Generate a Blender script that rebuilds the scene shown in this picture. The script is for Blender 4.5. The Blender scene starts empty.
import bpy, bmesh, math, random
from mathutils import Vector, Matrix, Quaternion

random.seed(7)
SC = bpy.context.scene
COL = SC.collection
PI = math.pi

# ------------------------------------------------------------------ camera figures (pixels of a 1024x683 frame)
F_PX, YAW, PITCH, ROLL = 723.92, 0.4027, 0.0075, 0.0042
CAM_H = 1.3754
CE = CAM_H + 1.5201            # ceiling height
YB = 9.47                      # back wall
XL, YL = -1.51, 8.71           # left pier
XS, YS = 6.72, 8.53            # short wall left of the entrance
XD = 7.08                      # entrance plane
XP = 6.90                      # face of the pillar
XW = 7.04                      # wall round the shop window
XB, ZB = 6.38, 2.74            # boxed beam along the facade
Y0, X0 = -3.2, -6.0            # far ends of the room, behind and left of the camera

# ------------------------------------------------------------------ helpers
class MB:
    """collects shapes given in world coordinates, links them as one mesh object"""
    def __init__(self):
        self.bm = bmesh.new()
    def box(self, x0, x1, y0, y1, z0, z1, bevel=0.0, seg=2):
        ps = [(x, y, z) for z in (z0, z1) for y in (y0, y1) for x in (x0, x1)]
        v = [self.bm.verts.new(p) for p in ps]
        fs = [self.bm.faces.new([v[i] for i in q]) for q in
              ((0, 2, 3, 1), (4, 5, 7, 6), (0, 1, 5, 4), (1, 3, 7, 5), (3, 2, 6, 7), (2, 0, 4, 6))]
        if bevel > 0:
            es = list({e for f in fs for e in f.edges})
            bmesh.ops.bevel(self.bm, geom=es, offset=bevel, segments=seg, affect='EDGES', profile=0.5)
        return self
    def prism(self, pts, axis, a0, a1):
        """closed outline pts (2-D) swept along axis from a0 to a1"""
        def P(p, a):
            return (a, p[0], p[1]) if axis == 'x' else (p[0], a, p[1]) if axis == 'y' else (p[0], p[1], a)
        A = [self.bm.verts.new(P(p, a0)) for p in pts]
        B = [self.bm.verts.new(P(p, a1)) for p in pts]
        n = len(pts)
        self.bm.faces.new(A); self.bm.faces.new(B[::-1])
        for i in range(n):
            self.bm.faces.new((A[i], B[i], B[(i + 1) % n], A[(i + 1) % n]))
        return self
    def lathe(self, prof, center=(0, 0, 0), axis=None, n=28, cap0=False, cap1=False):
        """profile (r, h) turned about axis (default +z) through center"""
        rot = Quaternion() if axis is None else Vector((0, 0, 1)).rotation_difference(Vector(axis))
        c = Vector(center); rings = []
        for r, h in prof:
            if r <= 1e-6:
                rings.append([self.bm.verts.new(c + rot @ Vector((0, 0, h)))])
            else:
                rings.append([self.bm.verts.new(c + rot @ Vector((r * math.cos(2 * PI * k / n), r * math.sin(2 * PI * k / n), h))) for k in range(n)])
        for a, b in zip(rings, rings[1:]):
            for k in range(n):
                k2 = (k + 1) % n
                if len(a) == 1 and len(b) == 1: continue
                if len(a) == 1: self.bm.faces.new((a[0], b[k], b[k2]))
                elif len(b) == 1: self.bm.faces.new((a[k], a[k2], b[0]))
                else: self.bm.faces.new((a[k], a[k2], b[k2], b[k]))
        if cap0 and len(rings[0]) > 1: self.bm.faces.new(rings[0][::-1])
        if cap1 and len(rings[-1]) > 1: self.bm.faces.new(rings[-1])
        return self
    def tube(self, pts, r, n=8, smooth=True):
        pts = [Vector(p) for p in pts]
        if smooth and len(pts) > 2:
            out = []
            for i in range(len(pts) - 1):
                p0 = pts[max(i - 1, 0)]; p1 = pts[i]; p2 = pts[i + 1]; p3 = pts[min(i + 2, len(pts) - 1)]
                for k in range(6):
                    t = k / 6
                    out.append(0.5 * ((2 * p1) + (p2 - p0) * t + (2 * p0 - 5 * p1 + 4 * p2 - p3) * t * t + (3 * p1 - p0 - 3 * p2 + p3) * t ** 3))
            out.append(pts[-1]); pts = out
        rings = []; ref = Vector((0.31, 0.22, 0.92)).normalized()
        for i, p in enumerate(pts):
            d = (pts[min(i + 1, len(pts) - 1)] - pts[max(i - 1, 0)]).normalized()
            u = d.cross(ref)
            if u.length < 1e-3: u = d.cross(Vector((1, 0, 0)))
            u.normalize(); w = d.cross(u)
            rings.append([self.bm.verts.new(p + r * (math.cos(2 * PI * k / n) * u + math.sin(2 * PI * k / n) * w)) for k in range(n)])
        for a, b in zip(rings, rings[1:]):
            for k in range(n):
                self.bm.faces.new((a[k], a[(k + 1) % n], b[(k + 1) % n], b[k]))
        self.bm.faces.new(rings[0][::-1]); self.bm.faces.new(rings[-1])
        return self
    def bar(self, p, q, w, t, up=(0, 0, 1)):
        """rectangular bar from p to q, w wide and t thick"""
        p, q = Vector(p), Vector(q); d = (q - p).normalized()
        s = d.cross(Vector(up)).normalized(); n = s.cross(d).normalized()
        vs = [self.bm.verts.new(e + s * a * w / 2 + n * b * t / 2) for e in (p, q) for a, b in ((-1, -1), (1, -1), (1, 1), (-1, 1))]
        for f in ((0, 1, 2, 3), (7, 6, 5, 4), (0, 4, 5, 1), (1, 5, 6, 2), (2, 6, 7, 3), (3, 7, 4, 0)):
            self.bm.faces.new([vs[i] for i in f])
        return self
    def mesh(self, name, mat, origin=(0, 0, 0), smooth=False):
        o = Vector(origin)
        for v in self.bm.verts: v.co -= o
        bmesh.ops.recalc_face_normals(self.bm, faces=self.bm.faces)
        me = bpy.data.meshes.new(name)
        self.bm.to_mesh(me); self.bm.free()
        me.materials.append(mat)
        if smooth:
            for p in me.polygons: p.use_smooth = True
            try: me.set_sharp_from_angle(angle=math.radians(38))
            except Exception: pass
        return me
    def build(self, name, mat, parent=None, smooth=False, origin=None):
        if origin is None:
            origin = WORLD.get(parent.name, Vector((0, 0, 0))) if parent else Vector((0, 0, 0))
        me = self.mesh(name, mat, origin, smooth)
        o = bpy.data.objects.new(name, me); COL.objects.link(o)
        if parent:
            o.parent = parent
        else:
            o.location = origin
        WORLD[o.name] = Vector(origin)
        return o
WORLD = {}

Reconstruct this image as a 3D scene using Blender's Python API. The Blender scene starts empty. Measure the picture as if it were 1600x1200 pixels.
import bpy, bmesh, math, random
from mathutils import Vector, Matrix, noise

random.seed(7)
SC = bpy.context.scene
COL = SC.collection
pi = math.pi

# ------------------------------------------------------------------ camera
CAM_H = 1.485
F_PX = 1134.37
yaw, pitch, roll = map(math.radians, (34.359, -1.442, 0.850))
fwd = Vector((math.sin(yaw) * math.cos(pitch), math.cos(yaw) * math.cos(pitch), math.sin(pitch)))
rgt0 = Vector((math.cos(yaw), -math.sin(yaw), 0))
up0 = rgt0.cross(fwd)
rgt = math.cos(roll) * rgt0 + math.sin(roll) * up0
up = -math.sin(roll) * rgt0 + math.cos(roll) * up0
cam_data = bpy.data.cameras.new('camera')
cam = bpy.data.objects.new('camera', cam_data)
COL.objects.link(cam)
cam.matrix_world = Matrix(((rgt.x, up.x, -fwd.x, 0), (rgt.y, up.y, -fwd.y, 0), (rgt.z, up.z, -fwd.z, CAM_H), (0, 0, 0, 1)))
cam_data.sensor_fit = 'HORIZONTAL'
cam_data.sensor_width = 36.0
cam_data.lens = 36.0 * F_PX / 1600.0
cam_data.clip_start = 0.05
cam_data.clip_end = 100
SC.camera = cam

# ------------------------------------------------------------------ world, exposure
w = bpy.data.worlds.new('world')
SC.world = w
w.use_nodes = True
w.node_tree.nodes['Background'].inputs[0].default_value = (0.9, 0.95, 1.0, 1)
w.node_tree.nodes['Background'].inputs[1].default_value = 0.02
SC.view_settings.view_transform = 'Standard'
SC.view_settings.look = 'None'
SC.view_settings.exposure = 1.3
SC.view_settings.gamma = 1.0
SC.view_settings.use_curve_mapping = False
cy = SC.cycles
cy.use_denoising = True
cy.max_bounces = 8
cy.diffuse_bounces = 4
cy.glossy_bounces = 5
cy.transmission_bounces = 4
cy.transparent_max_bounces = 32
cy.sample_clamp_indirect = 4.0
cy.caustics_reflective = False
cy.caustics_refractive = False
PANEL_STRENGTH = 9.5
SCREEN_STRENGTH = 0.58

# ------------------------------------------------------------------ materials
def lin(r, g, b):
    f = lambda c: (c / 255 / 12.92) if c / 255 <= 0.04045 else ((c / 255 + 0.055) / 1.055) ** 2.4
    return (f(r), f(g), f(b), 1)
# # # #
▶ WHAT NEEDS TO BE DONE
Beginning at the top of the data, extract each line through the line containing "Y0, X0 = -3.2, -6.0" and return those lines exactly, with nothing added.

▶ FULL ANSWER
Generate a Blender script that rebuilds the scene shown in this picture. The script is for Blender 4.5. The Blender scene starts empty.
import bpy, bmesh, math, random
from mathutils import Vector, Matrix, Quaternion

random.seed(7)
SC = bpy.context.scene
COL = SC.collection
PI = math.pi

# ------------------------------------------------------------------ camera figures (pixels of a 1024x683 frame)
F_PX, YAW, PITCH, ROLL = 723.92, 0.4027, 0.0075, 0.0042
CAM_H = 1.3754
CE = CAM_H + 1.5201            # ceiling height
YB = 9.47                      # back wall
XL, YL = -1.51, 8.71           # left pier
XS, YS = 6.72, 8.53            # short wall left of the entrance
XD = 7.08                      # entrance plane
XP = 6.90                      # face of the pillar
XW = 7.04                      # wall round the shop window
XB, ZB = 6.38, 2.74            # boxed beam along the facade
Y0, X0 = -3.2, -6.0            # far ends of the room, behind and left of the camera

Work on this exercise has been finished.